■ Task directions ■
Identify all lines in the listing that include the word "Blender", and copy them out.

■ Excerpted records ■
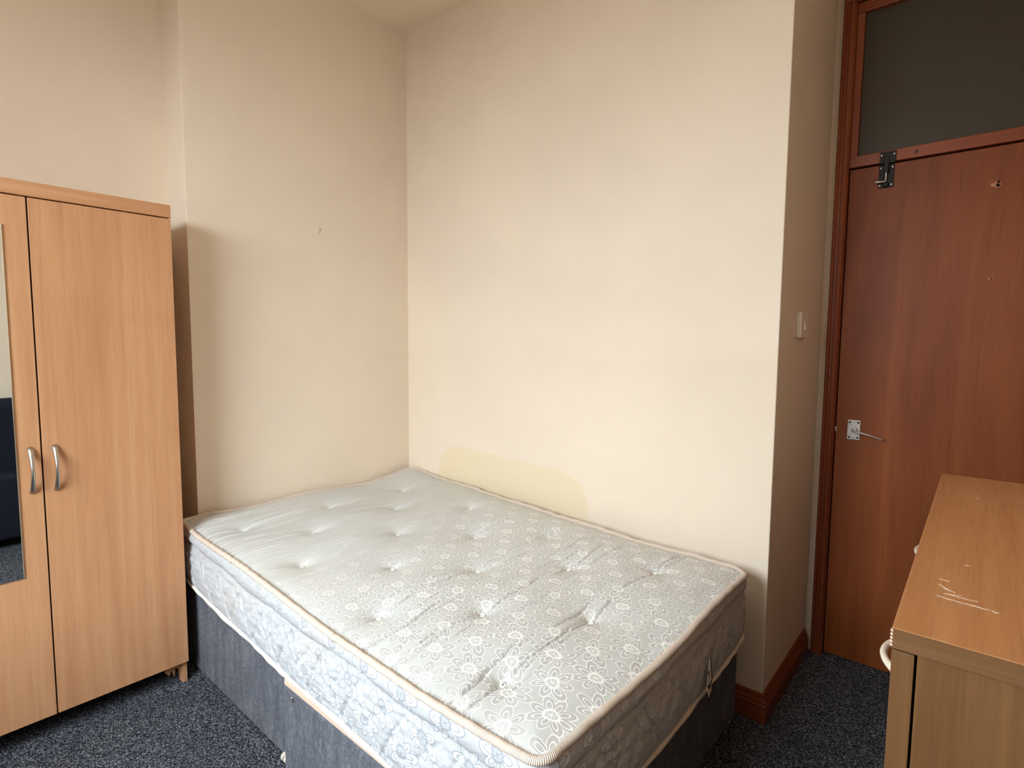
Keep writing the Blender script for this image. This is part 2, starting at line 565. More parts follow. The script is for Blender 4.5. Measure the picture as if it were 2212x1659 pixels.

==

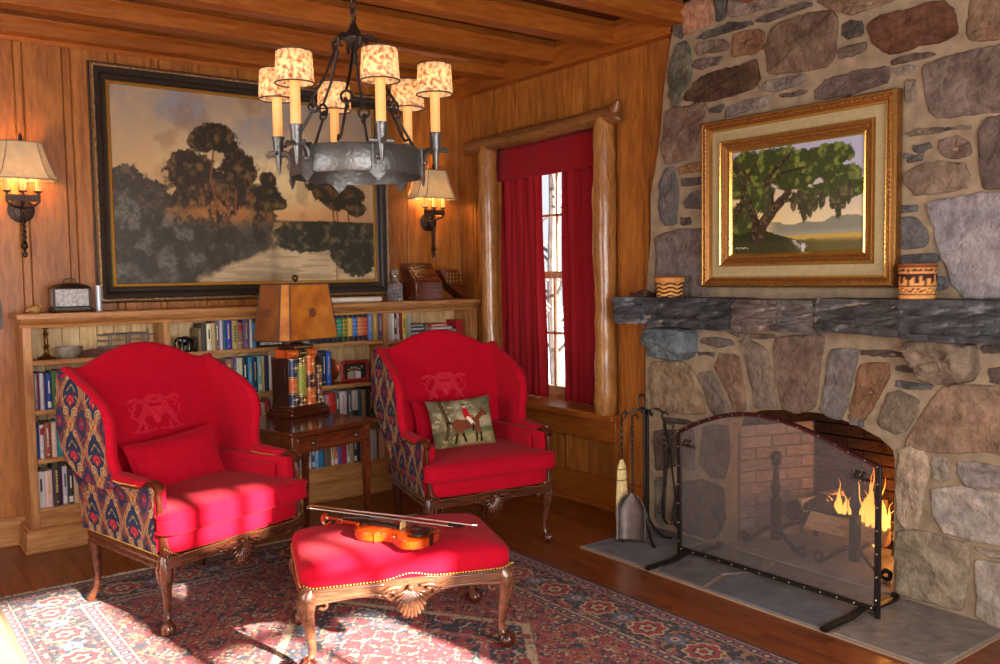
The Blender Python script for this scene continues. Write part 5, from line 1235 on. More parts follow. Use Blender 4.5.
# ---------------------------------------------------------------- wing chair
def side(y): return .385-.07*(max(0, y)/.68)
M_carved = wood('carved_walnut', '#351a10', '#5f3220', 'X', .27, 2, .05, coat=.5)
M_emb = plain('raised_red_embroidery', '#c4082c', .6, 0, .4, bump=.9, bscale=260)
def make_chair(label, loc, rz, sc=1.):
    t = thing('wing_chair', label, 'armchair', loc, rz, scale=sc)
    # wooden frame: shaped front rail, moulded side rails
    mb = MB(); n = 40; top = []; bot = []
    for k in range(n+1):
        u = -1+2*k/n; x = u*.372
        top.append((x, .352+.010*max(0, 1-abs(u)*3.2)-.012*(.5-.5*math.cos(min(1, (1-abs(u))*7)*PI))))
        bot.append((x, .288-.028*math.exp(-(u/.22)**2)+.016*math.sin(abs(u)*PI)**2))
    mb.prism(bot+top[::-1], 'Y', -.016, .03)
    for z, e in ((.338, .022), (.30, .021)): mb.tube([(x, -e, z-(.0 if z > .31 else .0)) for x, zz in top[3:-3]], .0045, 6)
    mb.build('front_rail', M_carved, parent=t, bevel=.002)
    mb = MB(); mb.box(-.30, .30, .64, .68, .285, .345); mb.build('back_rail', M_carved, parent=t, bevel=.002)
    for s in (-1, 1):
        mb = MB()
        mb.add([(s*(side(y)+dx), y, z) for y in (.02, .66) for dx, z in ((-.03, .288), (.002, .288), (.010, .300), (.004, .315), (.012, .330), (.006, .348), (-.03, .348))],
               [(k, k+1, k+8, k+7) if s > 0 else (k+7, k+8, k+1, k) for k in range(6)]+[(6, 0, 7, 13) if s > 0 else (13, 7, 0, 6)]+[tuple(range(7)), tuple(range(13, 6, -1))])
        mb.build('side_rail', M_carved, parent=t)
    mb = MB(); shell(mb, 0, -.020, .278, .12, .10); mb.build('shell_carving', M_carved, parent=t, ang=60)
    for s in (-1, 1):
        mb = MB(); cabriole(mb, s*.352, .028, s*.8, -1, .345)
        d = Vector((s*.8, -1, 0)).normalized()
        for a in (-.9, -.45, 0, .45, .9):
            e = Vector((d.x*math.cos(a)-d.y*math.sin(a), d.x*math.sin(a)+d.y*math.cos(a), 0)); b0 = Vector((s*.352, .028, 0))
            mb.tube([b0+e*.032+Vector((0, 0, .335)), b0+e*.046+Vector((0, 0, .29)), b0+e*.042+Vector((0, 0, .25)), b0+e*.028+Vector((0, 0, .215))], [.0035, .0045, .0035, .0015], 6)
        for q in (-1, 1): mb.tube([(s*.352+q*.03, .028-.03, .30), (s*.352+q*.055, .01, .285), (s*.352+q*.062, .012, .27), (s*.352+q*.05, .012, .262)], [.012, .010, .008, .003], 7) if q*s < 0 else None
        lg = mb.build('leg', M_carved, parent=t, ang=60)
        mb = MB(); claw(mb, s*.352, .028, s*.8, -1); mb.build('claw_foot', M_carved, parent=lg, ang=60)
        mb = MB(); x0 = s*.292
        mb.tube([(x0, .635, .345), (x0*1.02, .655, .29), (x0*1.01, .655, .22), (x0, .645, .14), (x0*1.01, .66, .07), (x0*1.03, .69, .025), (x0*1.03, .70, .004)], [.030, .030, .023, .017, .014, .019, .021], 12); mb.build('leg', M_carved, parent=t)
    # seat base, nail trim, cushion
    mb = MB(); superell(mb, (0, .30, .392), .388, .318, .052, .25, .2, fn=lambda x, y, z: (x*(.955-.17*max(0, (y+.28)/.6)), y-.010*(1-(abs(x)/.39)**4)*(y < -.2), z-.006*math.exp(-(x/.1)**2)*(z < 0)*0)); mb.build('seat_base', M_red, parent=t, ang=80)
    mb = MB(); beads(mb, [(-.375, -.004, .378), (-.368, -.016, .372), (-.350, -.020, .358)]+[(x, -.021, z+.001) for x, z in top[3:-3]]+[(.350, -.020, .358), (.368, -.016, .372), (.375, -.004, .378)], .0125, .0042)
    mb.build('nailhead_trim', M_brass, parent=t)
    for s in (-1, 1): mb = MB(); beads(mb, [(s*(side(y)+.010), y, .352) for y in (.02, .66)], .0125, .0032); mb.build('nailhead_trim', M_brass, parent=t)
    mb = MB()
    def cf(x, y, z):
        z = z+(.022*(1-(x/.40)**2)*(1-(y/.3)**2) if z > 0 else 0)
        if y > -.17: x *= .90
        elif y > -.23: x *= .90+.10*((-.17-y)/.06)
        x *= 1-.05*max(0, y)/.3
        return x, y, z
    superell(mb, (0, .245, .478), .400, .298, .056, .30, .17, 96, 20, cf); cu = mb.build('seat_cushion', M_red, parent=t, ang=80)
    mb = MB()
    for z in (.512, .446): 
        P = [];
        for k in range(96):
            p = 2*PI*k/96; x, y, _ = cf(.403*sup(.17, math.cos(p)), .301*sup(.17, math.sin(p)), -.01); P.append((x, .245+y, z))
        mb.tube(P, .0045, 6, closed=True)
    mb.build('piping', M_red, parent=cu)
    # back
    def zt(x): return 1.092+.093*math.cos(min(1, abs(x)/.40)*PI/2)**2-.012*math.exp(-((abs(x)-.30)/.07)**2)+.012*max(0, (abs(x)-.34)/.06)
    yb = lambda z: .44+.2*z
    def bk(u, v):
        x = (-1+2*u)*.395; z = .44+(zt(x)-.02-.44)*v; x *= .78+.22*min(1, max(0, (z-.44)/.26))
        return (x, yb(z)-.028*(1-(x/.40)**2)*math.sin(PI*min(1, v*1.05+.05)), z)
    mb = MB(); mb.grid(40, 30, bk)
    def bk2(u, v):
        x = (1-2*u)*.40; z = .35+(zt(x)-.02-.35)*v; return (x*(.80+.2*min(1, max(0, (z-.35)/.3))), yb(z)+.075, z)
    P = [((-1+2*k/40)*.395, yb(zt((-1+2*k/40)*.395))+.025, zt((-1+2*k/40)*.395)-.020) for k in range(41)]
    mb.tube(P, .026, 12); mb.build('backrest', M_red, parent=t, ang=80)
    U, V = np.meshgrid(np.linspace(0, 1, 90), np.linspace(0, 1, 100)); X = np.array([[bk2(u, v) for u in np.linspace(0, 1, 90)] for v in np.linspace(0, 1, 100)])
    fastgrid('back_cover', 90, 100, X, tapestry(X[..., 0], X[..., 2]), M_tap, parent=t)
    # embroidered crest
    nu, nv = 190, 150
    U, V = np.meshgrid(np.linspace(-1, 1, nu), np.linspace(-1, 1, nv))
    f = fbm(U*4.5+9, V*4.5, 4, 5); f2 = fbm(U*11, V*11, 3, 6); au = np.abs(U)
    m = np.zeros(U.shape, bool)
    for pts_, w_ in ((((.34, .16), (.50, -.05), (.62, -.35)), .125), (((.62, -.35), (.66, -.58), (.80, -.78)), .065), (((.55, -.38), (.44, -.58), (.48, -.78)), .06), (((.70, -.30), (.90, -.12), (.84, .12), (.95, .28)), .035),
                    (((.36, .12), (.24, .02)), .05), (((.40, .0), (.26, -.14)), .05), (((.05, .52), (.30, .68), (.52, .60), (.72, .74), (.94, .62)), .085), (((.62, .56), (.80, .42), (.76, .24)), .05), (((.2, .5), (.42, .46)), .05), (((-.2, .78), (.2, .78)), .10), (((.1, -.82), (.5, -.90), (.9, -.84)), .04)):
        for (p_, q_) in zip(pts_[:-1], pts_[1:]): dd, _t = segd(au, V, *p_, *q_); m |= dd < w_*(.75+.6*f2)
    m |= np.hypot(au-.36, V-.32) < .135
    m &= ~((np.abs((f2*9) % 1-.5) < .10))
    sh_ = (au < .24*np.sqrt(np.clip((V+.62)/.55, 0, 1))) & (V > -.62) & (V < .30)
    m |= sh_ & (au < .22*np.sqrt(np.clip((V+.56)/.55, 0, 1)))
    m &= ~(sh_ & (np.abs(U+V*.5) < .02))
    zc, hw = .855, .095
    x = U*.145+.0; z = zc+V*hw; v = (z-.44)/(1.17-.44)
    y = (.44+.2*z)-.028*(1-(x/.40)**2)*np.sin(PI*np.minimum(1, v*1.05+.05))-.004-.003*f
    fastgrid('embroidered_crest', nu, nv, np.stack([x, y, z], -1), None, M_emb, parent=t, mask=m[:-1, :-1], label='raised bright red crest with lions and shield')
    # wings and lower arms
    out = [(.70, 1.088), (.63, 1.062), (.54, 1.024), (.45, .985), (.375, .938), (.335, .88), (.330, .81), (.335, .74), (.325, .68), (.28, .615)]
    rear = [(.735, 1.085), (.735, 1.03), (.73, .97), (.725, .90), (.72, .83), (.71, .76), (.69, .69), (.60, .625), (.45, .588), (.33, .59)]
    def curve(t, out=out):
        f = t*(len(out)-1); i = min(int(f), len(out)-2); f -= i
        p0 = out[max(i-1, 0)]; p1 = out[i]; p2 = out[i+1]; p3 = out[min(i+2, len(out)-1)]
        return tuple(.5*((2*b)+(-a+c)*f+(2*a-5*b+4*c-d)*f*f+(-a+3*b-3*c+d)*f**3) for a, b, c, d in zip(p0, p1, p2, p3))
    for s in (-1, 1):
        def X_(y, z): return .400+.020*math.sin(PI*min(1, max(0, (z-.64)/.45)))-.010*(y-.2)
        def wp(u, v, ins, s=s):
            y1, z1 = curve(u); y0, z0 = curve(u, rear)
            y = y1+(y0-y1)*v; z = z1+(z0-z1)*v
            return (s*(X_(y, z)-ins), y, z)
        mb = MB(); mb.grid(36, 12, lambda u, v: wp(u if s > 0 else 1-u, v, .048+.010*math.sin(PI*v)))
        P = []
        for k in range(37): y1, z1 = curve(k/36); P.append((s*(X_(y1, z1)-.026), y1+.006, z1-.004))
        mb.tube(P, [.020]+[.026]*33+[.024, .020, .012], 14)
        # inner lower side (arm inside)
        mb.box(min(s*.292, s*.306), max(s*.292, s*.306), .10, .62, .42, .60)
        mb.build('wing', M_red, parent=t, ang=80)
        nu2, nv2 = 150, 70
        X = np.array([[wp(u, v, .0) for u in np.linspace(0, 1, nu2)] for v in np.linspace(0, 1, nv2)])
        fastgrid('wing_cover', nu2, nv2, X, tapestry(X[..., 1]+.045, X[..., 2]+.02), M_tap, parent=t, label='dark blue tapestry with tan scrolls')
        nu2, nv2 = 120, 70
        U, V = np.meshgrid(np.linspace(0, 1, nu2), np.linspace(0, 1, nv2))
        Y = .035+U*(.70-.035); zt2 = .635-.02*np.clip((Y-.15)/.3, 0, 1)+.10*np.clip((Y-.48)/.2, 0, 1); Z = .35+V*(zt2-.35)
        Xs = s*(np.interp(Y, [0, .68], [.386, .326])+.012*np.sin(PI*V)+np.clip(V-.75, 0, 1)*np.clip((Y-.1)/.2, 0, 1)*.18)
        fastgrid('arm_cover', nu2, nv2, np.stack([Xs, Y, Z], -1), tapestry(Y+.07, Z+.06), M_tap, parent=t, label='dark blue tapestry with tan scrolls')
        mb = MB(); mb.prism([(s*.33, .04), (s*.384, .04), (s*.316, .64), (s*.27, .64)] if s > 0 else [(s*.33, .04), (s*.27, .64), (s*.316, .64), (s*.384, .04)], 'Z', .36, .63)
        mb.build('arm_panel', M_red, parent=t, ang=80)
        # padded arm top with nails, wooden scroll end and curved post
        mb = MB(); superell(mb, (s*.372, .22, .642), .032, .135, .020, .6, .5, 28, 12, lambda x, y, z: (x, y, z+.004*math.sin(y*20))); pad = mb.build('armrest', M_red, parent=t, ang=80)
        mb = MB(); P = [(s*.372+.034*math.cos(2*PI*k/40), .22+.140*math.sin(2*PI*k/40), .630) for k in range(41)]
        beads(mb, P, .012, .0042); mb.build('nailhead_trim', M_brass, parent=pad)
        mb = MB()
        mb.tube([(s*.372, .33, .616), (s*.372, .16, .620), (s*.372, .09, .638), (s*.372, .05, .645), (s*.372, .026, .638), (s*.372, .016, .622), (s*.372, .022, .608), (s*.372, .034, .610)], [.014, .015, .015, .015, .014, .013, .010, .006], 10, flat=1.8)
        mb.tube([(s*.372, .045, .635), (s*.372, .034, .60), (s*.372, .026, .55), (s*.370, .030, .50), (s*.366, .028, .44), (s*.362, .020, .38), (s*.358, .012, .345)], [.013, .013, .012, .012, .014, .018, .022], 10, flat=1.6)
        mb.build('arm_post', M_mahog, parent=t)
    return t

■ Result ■
Keep writing the Blender script for this image. This is part 2, starting at line 565. More parts follow. The script is for Blender 4.5. Measure the picture as if it were 2212x1659 pixels.
The Blender Python script for this scene continues. Write part 5, from line 1235 on. More parts follow. Use Blender 4.5.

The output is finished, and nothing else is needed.